Our view is in accordance with the general rule as stated in 1 Restatement of the Law of Trusts, Sec. 228 (f). It is there said:

"f. Terms of the trust. By the terms of the trust the requirement of diversification may be dispensed with. This may be either by a mandatory direction to the trustee to invest the whole or a specified part of the trust property in a particular security or type of security, or by permission to the trustee so to do. In the case of a mandatory direction the trustee is not liable for making investments in accordance therewith, except as provided by Secs. 165-167. In the case of a permission to the trustee, he is not liable for making investments in accordance therewith unless he abuses the discretion conferred upon him by the terms of the trust (see Sec. 187), or fails to act with prudence (see Sec. 227)."

The trustees by their petition requested the court to determine "whether (1) under the provisions of the will, and under all the circumstances, they were required to sell and dispose of any portion of the stock of the International Shoe Company held by them as aforesaid; and (2) whether they would be guilty of any breach of legal duty or abuse of discretion in continuing to hold all of said stock." The trial court by its decree, answered said questions as follows:

"It is the judgment of the court that under the facts and the law herein said trustees would be guilty both of a breach of legal duty and also an abuse of discretion if they should continue to hold all the aforesaid stock of the International Shoe Company in its present proportion to the total corpus of the estate."

The basis of the court's ruling was that a trustee is under a duty as a matter of law to diversify the investments of his trust estate, and *721 that the language of the Warmack will did not relieve the trustees in the case at bar from that duty.

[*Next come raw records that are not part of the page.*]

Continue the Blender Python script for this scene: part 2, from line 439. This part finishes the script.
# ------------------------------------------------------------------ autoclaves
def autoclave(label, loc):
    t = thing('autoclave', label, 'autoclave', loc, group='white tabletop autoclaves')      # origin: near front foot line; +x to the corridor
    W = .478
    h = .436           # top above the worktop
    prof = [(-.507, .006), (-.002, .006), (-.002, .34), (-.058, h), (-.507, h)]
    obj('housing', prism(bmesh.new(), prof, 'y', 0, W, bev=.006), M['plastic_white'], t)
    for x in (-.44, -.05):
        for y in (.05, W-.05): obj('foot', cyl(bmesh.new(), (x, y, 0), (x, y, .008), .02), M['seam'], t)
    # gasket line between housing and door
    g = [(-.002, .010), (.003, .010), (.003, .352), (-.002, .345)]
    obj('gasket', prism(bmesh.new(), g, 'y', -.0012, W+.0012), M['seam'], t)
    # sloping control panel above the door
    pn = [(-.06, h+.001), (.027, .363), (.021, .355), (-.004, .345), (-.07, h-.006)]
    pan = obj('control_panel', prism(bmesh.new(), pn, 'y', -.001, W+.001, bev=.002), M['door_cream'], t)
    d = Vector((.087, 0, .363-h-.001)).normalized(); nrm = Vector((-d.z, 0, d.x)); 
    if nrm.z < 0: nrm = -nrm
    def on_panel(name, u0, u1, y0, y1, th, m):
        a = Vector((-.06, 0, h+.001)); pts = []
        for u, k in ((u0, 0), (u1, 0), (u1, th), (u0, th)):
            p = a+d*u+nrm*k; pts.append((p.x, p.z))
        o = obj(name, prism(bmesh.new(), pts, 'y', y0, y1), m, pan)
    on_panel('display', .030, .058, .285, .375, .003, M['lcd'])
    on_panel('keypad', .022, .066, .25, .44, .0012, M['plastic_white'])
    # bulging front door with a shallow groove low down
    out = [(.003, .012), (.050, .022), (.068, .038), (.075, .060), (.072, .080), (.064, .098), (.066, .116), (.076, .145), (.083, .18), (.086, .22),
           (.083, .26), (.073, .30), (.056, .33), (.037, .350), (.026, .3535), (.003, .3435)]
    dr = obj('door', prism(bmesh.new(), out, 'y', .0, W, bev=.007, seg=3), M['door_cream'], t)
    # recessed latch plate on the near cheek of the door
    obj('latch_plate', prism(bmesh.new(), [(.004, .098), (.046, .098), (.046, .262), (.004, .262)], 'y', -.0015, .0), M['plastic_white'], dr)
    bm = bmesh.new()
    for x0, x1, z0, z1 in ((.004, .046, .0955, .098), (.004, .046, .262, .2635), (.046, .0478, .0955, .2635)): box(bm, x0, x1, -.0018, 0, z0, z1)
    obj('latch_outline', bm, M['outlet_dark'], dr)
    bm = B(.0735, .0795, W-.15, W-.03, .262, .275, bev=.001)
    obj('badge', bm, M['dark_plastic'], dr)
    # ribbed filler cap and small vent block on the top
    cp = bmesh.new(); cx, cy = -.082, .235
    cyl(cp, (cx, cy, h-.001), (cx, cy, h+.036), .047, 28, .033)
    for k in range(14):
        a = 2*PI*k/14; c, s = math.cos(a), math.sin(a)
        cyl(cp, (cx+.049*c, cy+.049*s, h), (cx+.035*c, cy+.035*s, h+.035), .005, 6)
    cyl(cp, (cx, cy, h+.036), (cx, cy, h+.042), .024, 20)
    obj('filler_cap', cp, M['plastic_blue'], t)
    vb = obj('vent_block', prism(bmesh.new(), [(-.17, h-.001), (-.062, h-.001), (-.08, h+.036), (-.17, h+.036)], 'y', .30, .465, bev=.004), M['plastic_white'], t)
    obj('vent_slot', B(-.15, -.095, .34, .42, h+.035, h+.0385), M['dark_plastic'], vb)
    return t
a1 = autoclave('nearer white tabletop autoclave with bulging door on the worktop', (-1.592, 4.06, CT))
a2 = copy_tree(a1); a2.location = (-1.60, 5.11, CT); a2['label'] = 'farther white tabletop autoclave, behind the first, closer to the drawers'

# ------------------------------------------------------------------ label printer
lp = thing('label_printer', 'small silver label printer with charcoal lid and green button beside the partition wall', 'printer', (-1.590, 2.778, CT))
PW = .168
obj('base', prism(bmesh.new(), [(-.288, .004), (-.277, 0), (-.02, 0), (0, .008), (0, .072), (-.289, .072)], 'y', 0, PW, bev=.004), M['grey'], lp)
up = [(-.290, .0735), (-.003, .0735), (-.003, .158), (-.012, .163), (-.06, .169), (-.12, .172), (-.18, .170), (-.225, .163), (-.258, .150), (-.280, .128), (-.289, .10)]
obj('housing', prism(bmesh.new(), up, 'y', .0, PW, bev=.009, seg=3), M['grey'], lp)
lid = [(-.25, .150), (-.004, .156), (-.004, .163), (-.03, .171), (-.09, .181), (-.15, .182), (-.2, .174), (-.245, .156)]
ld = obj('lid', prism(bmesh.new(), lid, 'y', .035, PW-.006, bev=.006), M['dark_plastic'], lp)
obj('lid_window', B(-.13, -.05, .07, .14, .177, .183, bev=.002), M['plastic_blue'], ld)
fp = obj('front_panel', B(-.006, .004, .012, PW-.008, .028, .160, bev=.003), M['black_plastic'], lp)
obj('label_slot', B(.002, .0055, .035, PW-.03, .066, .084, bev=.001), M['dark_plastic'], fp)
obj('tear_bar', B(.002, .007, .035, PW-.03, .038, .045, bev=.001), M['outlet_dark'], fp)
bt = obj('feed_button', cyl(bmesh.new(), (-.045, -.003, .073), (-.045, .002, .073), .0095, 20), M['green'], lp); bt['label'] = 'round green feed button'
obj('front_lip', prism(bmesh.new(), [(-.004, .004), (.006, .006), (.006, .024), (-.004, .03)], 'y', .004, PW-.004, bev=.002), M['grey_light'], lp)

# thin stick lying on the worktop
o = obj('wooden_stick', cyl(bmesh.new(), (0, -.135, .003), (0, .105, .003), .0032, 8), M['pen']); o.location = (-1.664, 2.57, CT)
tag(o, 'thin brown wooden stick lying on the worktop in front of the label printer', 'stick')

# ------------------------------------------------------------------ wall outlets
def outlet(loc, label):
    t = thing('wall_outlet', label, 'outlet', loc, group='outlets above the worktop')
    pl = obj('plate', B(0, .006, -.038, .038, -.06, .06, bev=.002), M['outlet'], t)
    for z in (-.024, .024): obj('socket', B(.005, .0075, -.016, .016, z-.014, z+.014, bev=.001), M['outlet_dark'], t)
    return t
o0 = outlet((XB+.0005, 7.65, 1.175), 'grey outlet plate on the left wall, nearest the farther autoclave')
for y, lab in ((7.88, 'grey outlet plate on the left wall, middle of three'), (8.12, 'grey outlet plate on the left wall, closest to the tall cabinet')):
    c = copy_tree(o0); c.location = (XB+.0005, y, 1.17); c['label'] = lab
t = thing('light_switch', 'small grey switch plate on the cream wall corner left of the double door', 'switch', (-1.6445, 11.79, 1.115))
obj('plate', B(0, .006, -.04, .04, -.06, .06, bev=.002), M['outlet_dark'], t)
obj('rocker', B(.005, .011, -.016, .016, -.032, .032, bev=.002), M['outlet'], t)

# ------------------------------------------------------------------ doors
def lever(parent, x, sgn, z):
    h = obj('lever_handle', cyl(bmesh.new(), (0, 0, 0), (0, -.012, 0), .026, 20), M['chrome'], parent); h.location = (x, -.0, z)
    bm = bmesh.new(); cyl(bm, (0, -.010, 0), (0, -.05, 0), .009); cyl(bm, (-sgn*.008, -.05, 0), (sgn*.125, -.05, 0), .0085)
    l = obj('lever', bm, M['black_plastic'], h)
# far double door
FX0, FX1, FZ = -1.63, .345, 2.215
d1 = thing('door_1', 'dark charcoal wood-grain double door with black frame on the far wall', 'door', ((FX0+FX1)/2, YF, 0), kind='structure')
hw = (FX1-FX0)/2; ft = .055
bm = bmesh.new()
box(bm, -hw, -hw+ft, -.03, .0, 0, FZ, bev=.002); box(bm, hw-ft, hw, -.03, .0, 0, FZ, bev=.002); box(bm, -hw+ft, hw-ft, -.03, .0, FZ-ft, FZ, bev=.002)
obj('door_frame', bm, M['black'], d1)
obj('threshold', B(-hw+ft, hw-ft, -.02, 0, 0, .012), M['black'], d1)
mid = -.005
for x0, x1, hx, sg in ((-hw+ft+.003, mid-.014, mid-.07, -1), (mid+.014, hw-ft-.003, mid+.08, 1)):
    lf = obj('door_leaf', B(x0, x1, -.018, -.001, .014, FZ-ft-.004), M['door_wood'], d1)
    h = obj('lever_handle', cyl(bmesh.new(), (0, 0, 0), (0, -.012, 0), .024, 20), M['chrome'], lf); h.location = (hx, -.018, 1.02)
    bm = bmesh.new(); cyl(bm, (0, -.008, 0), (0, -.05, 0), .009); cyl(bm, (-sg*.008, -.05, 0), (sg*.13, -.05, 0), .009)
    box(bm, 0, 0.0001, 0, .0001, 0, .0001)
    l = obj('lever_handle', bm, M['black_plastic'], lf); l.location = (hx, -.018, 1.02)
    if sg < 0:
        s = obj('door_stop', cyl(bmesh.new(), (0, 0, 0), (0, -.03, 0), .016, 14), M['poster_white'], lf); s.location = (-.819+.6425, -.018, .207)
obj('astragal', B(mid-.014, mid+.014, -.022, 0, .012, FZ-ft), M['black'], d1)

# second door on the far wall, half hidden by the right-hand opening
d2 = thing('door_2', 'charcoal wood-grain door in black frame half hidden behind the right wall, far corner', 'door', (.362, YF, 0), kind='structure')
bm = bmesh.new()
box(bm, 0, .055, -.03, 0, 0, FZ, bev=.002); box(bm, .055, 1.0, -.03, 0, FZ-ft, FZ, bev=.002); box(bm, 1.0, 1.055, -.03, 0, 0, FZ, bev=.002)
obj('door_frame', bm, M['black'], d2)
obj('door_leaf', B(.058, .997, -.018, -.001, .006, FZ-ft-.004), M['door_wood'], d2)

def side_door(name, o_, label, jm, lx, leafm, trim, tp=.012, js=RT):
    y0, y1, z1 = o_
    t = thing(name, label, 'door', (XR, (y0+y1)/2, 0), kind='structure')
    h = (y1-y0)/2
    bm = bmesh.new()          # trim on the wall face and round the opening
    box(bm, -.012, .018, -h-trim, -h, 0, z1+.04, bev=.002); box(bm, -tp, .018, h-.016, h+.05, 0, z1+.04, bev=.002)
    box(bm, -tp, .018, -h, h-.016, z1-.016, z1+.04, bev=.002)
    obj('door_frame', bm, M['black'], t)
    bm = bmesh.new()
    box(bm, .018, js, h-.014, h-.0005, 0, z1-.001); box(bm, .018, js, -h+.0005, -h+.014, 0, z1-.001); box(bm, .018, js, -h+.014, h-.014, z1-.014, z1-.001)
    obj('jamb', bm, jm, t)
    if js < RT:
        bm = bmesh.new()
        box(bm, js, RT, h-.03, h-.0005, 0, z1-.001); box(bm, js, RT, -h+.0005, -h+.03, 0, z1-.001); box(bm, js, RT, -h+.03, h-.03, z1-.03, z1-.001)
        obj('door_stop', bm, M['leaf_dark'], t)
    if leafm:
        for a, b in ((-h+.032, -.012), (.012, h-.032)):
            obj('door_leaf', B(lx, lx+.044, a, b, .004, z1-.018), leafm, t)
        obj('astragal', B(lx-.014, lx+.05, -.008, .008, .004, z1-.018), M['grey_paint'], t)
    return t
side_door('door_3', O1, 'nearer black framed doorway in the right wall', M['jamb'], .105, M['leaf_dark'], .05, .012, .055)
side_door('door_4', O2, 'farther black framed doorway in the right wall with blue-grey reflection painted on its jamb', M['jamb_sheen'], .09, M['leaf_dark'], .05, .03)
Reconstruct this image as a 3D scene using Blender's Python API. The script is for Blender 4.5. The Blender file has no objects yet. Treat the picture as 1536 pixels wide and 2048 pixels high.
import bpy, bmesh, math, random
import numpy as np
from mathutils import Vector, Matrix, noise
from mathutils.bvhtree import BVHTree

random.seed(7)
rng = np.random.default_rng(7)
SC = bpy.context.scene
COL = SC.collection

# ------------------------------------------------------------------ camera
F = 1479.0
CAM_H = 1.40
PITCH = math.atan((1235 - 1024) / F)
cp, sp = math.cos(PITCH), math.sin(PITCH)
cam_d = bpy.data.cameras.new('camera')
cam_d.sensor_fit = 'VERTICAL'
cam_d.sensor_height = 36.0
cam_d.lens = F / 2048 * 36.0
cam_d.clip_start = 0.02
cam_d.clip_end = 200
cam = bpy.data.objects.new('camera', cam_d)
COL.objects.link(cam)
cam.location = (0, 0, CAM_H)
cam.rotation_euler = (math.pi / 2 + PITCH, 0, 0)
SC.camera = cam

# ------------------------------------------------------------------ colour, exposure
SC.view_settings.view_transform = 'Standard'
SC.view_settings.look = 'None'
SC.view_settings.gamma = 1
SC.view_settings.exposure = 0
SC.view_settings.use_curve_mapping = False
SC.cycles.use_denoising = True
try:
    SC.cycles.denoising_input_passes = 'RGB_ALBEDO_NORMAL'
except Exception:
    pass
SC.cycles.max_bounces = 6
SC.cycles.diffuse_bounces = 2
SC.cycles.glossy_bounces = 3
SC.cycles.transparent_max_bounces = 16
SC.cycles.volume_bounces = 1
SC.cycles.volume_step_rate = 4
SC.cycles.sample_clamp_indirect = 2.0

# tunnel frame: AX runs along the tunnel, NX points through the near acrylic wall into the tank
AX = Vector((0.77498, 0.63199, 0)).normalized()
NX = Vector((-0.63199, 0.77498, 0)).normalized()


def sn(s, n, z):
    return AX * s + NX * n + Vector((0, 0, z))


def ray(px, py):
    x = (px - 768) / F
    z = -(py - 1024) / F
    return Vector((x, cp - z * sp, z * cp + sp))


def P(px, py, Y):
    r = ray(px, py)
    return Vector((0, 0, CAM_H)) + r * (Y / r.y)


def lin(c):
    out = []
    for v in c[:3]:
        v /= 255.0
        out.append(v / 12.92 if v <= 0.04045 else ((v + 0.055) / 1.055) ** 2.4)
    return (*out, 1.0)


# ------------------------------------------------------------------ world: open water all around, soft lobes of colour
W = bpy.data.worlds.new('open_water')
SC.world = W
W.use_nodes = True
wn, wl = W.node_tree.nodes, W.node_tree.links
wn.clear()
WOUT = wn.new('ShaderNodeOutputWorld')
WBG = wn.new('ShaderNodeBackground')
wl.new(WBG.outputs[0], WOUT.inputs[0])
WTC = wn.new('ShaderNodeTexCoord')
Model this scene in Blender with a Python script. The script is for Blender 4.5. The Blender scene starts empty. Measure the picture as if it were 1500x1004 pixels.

The court erred. The court should have advised the trustees that under the terms of the will they were not required to sell and dispose of any portion of the stock of the International Shoe Company unless it appeared to them that said stock was not such an investment as a prudent man would make, having primarily in view the preservation of the estate, and the amount and regularity of the income to be derived. [Rand v. McKittrick,346 Mo. 466, 142 S.W.2d 29; St. Louis Union Trust Co. v. Toberman,235 Mo. App. 559, 140 S.W.2d 68; Fairleigh v. Fidelity Nat. Bank Trust Co. of Kansas City, 335 Mo. 360, 73 S.W.2d 248.] In determining this matter, the question of diversification need not be ignored, but it is not a controlling factor. The whole thing rests within the sound discretion of the trustees. They alone can exercise it. They cannot shift the duty to the Court. The Court can interfere only where there is an abuse of that discretion.

It is next urged that the allowance of $6,500.00 as a fee to John L. Gilmore is excessive. Considering the amount of work performed by Mr. Gilmore, the size of the trust estate, and the question of law involved, we are of the opinion that the allowance is not excessive.

The judgment of the trial court is reversed, and the cause is remanded with directions to the trial court to enter a new judgment in conformity with the views herein expressed. Hughes,P.J., and McCullen, J., concur.